John Jackson  noted that people in the mountains had a hard time telling if early recording artists were black or white, especially if they played black-derived material:

“You don’t know what they were—white people singing them or black people—who it were. There were no pictures and no names on most of them. And I know Blind Blake. After I got grown up, you could pick one out from the others and pretty much tell who it was. But we never did know Uncle Dave Macon was a white man until way later—always thought he was black. Everybody did around there.” (Jackson 1999)

Archie Edwards’ family bought blues records and also those by country artists such as the Carter Family, Uncle Dave Macon, Jimmie Rodgers, and Frank Hutchison. Both Archie and his father learned Hutchison’s “That Train That Carried My Girl from Town.” In the 1980s, I showed Archie a picture of Hutchison and he was shocked. “I never knew he was white,” he said.

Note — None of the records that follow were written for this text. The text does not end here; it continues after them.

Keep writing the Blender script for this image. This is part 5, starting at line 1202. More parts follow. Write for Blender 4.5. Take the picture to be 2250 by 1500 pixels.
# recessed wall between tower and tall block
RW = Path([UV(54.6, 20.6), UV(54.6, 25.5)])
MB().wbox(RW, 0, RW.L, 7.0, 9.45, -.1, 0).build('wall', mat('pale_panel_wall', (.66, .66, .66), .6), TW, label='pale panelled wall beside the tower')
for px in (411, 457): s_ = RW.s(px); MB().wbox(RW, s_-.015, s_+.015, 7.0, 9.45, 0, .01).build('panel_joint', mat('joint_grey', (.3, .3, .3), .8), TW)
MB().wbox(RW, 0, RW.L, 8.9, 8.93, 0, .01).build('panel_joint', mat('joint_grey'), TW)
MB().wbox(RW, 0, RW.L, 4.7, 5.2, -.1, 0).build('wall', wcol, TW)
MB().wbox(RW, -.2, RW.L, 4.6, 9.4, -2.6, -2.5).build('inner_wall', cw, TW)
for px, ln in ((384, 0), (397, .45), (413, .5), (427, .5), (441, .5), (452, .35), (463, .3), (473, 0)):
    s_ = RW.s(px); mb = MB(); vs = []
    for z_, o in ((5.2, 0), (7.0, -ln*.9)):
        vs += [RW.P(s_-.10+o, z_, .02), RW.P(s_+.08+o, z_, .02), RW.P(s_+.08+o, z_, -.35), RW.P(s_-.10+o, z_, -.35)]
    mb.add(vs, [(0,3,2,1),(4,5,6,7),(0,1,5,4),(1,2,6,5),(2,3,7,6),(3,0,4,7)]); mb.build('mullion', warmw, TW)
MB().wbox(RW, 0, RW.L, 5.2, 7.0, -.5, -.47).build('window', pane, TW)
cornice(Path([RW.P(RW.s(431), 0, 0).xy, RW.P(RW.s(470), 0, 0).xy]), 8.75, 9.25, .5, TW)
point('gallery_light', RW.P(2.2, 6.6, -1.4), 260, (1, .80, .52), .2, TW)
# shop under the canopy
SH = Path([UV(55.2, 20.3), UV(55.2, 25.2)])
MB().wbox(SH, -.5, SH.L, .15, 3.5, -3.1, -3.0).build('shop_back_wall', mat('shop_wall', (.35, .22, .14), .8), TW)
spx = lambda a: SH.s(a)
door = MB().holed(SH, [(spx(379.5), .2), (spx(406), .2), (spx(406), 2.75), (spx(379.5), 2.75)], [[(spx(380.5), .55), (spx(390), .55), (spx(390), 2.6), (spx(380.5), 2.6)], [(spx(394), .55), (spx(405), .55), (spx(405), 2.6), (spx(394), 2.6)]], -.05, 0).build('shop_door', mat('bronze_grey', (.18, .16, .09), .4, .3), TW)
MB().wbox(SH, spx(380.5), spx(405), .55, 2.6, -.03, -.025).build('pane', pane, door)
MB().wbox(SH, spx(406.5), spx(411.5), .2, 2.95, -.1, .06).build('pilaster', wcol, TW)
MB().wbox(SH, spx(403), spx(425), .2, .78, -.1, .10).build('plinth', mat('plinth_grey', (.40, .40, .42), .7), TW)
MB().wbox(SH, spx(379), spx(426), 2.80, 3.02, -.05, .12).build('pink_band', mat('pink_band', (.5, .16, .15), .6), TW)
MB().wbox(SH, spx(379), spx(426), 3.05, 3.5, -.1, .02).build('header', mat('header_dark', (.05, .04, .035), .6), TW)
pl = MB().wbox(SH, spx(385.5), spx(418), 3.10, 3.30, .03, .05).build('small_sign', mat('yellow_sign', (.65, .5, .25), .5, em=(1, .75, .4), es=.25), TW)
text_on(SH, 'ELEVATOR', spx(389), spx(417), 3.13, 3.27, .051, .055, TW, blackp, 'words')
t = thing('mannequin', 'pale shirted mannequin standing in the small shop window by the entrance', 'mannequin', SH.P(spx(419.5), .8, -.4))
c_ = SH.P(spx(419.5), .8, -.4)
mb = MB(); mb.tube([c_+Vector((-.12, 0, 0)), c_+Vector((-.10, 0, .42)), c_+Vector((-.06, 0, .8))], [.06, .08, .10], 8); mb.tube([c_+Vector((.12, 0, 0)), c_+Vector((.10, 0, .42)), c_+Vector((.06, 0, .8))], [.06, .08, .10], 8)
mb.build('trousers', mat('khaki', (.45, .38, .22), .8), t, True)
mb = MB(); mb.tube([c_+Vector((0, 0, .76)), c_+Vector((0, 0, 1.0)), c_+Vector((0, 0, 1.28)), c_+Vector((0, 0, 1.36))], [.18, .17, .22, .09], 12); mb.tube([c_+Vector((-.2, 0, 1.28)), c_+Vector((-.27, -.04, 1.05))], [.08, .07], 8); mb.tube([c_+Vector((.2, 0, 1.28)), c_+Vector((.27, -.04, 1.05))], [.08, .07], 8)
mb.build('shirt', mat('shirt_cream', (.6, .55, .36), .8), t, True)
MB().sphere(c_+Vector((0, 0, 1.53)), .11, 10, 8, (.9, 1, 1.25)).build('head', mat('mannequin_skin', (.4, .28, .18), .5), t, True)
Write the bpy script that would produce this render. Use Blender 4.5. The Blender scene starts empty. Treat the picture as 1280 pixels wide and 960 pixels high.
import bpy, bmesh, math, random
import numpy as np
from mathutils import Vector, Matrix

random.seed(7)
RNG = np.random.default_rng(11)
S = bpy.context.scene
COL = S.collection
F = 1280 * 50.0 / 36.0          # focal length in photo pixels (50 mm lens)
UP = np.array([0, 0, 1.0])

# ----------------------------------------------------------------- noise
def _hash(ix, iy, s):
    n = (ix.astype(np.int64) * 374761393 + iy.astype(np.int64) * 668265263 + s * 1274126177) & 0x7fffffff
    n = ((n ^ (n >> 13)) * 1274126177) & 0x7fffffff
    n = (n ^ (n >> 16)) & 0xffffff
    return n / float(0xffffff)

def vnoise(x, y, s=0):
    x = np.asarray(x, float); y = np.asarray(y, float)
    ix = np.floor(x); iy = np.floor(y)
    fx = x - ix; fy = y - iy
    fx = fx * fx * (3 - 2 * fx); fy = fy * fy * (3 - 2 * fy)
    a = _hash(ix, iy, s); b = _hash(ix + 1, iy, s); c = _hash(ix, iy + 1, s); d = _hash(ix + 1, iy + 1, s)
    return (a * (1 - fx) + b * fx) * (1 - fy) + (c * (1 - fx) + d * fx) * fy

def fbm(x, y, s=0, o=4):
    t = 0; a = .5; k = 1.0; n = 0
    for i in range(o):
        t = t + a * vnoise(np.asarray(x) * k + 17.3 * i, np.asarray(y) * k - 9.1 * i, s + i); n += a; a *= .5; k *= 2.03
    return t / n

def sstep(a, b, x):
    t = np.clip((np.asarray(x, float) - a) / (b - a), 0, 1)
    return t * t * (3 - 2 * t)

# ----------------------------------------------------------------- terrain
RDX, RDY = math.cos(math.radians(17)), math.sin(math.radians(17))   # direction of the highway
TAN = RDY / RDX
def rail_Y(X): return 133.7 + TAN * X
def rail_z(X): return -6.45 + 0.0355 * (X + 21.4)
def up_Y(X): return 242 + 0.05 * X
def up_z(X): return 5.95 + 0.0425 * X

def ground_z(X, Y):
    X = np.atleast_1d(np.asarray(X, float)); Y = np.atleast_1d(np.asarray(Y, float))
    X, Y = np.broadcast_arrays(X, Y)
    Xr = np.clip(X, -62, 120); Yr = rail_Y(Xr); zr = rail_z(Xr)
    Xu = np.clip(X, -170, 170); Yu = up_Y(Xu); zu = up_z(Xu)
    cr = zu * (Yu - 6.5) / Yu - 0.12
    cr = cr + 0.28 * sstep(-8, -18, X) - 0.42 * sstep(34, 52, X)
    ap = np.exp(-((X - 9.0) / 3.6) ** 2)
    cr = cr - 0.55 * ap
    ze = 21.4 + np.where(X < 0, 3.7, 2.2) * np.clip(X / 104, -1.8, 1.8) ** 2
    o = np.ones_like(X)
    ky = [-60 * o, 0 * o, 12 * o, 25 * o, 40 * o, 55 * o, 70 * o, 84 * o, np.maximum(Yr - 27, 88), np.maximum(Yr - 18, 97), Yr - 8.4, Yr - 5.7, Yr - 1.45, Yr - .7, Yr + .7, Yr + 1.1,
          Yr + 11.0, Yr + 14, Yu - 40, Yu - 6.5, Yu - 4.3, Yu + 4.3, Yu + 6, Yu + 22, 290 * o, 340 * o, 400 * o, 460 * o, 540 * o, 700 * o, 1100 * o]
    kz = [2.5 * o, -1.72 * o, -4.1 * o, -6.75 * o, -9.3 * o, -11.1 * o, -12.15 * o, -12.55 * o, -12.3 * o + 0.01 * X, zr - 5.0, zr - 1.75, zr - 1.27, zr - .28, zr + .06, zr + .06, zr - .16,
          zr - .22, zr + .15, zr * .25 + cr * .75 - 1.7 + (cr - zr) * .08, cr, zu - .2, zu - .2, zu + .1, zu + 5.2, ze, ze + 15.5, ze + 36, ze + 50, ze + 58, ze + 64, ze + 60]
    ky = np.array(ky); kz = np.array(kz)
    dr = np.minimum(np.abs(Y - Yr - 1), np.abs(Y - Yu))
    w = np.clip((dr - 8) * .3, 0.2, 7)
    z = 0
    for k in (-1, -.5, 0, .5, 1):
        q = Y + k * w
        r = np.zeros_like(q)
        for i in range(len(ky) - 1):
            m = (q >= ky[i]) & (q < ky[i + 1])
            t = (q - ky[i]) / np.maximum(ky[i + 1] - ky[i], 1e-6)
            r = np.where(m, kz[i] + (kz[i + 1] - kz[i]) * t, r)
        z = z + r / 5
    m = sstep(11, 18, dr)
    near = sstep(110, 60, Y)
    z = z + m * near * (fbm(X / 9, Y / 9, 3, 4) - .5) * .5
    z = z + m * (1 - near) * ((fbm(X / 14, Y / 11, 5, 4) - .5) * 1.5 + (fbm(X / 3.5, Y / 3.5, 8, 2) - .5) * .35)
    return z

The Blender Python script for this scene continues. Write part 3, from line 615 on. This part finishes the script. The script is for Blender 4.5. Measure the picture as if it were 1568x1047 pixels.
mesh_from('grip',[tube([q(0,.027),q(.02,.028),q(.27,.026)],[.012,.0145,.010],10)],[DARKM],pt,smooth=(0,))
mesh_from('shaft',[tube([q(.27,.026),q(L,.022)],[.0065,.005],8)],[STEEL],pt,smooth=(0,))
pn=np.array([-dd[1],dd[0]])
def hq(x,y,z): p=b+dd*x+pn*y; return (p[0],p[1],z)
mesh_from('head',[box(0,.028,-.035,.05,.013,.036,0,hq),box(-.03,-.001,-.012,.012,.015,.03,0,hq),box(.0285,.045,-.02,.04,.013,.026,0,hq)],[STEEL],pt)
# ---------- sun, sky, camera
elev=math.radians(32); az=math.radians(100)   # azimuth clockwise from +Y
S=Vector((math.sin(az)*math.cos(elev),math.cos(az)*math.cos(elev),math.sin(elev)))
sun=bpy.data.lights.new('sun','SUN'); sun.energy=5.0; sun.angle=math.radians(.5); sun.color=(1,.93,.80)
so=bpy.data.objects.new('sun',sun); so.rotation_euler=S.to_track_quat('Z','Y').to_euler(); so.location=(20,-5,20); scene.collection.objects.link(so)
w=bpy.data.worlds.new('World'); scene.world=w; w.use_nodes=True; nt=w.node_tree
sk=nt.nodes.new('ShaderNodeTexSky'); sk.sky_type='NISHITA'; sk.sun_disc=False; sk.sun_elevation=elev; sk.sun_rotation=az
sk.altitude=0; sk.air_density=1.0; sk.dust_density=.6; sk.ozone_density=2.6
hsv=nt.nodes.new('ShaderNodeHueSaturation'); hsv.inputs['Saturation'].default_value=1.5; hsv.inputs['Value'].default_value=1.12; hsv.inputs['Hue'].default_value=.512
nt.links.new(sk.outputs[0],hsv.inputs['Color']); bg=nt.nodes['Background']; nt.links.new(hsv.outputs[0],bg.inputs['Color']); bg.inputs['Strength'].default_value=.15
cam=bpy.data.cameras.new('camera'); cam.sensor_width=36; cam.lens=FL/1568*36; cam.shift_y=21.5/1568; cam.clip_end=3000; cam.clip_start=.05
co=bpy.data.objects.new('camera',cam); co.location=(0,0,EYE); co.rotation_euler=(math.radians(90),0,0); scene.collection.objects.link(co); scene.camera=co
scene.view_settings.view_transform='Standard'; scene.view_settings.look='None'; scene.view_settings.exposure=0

Over in Tennessee Brownie McGhee’s family purchased records through the mail:

“You could buy from the Chicago mail-order house. That’s the only way you got a record. And you had to send in and order five records or more, and they ship them to you. They wouldn’t ship just one record. So when you saved up enough money together you’d get Carter Family, Jim Jackson, Leroy Carr, Bessie Smith, and Blind Lemon Jefferson. So you’d get an assortment of records. And this was the thing about it. And every month, or every other month, they’d send you this circular with who’s got the new releases.” (McGhee 1972)

According to Brownie McGhee, if you bought race records they would send you a race catalog; and if you bought a country record then you would get a country catalog:

“It was all black blues and then they’d send you a country and western thing if you ordered some of that, like Jimmie Rodgers. Now Jimmie Rodgers got famous down in there because all of that was black stuff he would sing. And Carter Family records— we had lots of them down there, way down in Tennessee, because they used to buy them because they did a lot of spirituals. And they [were] big sellers for them with the black people. “Will the Circle Be Unbroken,” all of that.” (McGhee 1972)

McGhee, Jackson, and Edwards grew up listening to blues and old-time country and learning from both. This, in part, accounts for the racially mixed repertoire and style of Appalachian blues performers. But, as Edwards, Jackson, and McGhee also noted, black listeners found the so-called country music very familiar. It was, as McGhee said, “black stuff in the first place.”